Seharusnya menurut pendapat saya, memimpin dengan hati gembala adalah berbicara tentang melayani, menuntun, mengarahkan, menantang, dan membantu orang lain dan organisasi untuk bertumbuh. Kepemimpinan gembala tidak berbicara soal aktivitas manajemen belaka, namun menumbuhkan orang yang kita pimpin. Itu sebabnya mengawasi dan menuntun yang dipimpin akan lebih mudah dan akan menunjukkan hasil yang berbeda.
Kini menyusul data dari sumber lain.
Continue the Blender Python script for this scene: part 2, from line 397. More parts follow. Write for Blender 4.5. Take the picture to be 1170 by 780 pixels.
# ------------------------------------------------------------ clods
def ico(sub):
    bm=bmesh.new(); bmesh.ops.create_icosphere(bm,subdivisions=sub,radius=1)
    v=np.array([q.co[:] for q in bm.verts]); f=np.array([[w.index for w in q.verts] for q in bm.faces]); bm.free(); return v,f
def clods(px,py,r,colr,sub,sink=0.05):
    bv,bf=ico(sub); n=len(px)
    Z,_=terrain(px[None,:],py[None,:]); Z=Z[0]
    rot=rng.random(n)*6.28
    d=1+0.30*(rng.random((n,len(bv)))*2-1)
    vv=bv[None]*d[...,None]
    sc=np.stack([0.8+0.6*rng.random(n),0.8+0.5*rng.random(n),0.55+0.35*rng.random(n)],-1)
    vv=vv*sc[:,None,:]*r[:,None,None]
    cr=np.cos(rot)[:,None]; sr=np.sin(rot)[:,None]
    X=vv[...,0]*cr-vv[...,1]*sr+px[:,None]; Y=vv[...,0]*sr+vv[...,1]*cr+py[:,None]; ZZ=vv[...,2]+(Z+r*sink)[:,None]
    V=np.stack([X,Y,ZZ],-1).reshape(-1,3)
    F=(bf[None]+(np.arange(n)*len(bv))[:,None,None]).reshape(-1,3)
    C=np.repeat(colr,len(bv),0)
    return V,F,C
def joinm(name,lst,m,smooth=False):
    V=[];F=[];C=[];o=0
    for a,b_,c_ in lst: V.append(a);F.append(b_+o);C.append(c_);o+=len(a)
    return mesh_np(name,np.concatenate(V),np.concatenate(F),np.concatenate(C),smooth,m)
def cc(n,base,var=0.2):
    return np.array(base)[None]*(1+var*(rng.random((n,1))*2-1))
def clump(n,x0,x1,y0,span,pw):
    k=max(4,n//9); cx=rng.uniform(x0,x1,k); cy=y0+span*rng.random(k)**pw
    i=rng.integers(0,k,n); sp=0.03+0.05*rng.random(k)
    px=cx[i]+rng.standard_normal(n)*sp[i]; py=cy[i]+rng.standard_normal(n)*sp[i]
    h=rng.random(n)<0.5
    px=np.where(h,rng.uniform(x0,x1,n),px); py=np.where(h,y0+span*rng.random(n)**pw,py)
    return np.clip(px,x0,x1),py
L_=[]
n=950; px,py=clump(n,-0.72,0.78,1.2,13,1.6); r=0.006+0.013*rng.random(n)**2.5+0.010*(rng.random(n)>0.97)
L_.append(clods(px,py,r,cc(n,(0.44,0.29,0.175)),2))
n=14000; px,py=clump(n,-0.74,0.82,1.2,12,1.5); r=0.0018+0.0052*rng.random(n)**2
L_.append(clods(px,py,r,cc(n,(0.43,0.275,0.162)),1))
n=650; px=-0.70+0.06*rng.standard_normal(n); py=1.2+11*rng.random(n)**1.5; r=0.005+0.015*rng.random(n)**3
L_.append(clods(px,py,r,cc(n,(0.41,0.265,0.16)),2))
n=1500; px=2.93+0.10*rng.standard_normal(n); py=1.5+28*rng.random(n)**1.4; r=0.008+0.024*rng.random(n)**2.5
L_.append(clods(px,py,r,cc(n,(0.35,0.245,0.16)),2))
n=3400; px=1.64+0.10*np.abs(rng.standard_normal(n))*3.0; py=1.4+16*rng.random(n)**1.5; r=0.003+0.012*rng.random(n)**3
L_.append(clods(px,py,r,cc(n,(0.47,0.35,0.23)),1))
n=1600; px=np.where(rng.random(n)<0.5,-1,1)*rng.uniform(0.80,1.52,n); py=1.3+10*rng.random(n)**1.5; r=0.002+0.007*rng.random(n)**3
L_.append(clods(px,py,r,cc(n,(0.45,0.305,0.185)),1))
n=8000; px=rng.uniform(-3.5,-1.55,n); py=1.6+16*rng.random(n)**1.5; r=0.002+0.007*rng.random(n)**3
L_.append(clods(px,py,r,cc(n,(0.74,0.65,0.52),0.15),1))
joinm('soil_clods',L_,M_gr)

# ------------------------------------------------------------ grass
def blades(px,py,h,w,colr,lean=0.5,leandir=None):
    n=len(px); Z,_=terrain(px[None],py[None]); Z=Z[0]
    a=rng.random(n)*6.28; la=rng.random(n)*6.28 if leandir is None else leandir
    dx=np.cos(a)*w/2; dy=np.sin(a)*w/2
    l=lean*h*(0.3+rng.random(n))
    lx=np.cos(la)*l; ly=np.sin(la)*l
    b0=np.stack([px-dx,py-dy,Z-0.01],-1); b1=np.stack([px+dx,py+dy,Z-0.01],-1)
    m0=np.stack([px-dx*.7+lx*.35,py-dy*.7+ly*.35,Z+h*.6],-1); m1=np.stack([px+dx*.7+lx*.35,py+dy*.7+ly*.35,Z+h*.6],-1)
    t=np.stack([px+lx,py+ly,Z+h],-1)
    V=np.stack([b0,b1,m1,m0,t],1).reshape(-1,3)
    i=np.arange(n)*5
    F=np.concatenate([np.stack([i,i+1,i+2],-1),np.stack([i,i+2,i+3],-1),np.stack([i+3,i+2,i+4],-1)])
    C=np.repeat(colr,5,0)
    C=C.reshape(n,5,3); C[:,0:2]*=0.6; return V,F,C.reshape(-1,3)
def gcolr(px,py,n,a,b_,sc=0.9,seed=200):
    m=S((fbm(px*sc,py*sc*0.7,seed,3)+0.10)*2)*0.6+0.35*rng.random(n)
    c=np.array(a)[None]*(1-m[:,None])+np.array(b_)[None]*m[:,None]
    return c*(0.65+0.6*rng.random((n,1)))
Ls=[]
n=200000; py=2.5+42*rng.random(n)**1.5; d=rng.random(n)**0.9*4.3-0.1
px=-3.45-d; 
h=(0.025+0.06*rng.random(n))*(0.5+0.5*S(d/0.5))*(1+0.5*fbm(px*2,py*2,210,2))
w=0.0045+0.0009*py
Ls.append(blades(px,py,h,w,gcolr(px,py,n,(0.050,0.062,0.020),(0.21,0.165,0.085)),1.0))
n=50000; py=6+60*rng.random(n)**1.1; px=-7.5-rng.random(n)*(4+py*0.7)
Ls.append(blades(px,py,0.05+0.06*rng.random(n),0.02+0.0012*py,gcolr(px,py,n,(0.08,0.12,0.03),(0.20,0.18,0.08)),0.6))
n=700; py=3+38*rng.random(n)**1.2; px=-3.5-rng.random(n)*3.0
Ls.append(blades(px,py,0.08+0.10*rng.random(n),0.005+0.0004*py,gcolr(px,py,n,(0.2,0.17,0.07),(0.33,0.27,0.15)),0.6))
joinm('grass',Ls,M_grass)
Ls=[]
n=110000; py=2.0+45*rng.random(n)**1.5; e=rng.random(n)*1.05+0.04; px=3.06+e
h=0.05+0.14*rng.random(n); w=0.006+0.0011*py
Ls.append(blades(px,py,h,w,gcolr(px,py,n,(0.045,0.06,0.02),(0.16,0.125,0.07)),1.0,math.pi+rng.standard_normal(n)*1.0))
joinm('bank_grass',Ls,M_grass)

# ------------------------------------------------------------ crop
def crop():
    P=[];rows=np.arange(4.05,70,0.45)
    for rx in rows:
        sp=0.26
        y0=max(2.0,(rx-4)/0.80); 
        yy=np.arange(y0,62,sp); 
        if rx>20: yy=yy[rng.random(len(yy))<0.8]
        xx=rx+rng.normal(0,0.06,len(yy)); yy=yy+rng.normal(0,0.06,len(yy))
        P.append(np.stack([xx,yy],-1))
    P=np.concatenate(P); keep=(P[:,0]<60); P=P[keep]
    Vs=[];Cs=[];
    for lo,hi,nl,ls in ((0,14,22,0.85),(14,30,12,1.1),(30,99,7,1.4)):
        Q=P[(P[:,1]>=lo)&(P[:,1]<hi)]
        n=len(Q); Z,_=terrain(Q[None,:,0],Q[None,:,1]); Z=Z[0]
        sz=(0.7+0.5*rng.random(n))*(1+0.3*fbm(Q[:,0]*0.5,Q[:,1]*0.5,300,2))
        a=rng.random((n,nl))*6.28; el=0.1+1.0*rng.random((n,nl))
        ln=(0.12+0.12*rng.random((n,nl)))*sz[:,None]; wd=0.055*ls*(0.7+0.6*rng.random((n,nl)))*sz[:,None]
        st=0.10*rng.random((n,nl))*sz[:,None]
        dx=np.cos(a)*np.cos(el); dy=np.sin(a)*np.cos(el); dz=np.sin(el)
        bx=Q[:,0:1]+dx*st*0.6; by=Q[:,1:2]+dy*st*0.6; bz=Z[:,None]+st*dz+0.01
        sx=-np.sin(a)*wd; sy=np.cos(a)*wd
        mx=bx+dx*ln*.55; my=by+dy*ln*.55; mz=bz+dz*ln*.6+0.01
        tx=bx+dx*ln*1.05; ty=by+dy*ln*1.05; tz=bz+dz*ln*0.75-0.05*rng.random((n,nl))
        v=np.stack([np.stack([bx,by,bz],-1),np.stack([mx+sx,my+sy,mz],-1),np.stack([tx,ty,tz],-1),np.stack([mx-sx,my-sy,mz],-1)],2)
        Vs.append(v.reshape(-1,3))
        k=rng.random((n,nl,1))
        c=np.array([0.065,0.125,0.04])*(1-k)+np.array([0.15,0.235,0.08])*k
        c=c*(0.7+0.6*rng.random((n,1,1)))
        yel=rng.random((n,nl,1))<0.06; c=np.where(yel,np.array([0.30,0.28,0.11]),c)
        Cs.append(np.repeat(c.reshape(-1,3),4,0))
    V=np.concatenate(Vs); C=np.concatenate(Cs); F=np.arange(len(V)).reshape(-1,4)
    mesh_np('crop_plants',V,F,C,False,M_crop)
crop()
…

Sudah dibuktikan bahwa orang yang dipimpin tidak dapat digerakkan dimotivasi oleh sebuah birokrasi atau prosedur sebagaimana teori manajemen. Orang hanya digerakkan oleh visi, nilai-nilai, prinsip-prinsip dan keyakinan tentang diri (Robert J. Stevens).
Hal ini diperkuat juga oleh seorang tokoh kepemimpinan dari India Anthony D’Souza, yang mengatakan tentang kepemimpinan gembala sebagai berikut:
Bagi pemipin-gembala, produknya adalah para pengikut. Bukan keuntungan , bukan pangsa pasar. Para pengikut itu sendiri yang menjadi tujuan dan produk dari upaya pemimpin-gembala. Dan, karena itu, ketika dombanya tetap hidup menghadapi berbagai bahaya dalam perjalanan, ketika mereka bertambah kuat, gembala dengan setia menunaikan tugasnya. Domba memang harus dibimbing, didorong, dan dimotivasi untuk mencapai kinerja terbaik. Namun, domba-domba inilah yang memenuhi [hati]pemimpin-gembala ketika tidur di malam hari dan yang pertama dicari ketika sinar mentari pagi menandai setiap hari baru. Gembala benar-benar merupakan pelayan domba-dombanya. Pertumbuhan dan pemeliharaan terhadap mereka menjadi tugas dan agendanya dalam mencapai sukses (28-9).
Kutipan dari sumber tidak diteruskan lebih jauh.